Sermon Eater

Randy W. Sims
Randy W. Sims Member Posts: 2,272 ✭✭✭
edited December 2024 in English Forum

Maybe this has been suggested before? or some existing solution?

I would love a better way to take notes when listening to a sermon. The reverse side of the sermon editor.

Mobile First, but desktop/laptop also. Mobile/laptop for initially taking notes (Active Listening!) and organizing/retrieval. Desktop+ for advanced study tools for follow up study after the sermon or developing the material for other uses.

I want to create a document with meta about the sermon (or classroom lecture!) like sermon editor.

Offline during church service, study group, classroom.

For main text and refs, I want to be able to quickly add them with a verse picker and importantly, navigate back and forth between them during the sermon to follow along. Very important!

Similarly (but maybe not online?) should be able to add topics. They should at least be available to launch directly to a topic study when reopened later on desktop.

Ditto for adding important words/lemmas.

User tags for organizing.

A place to add the notes / three points.

Our pastor ends the sermon by singing a verse or two from a hymn that ties in to the message. Maybe that just goes in notes, but a specific field could have interesting uses later.

The meta should be useful both for organizing for later retrieval and for following up on desktop for further study, tying in to guides, workflows, etc.

A plus would be sending a TODO or notification to the desktop to remind my to follow up because sometimes after service, a meal at Cracker Barrel, watching a race, I've forgotten what got me all excited/riled-up earlier [:$]. - New sermon notes taken: Click here to open.

Maybe a tool to export thoughts + meta to Facebook or a blog?

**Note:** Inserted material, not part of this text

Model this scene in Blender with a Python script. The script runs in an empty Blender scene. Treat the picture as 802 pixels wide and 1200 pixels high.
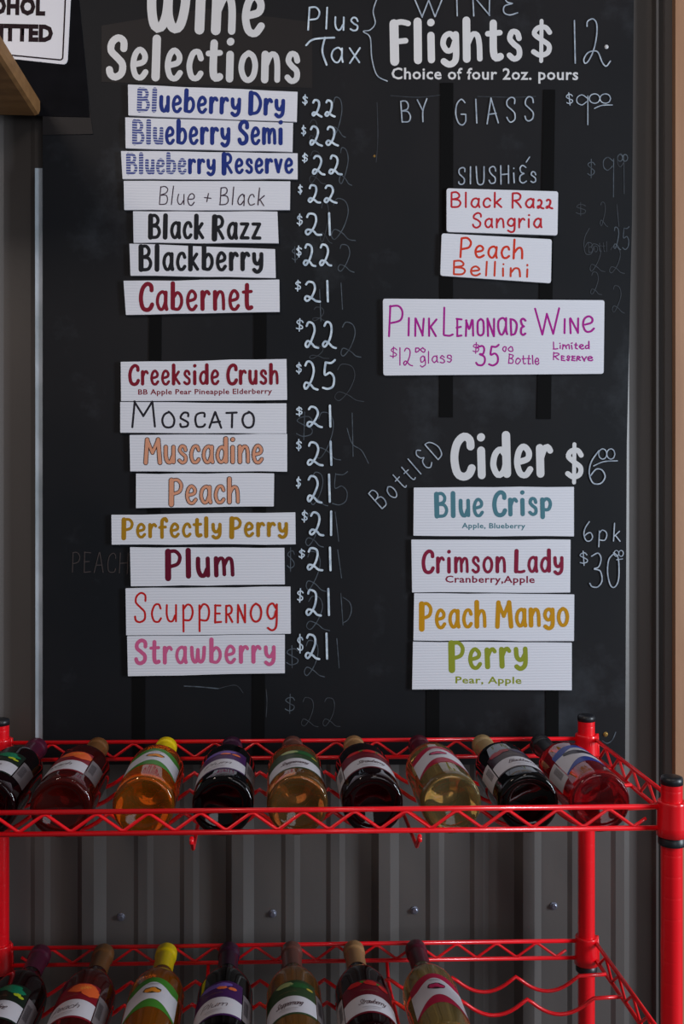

Convert to a Sermon Editor document.

Work with or without Proclaim.

I did take a look in the app store for similar. A few are ok and allow interesting meta for organizing like mentioned above, but of course no tie ins to using tools in Logos. One had an interesting feature I did not think about: recording the sermon and pinning notes to specific locations in the recording for later retrieval. I kinda like that idea. Don't know how much I would use it but definitely interesting.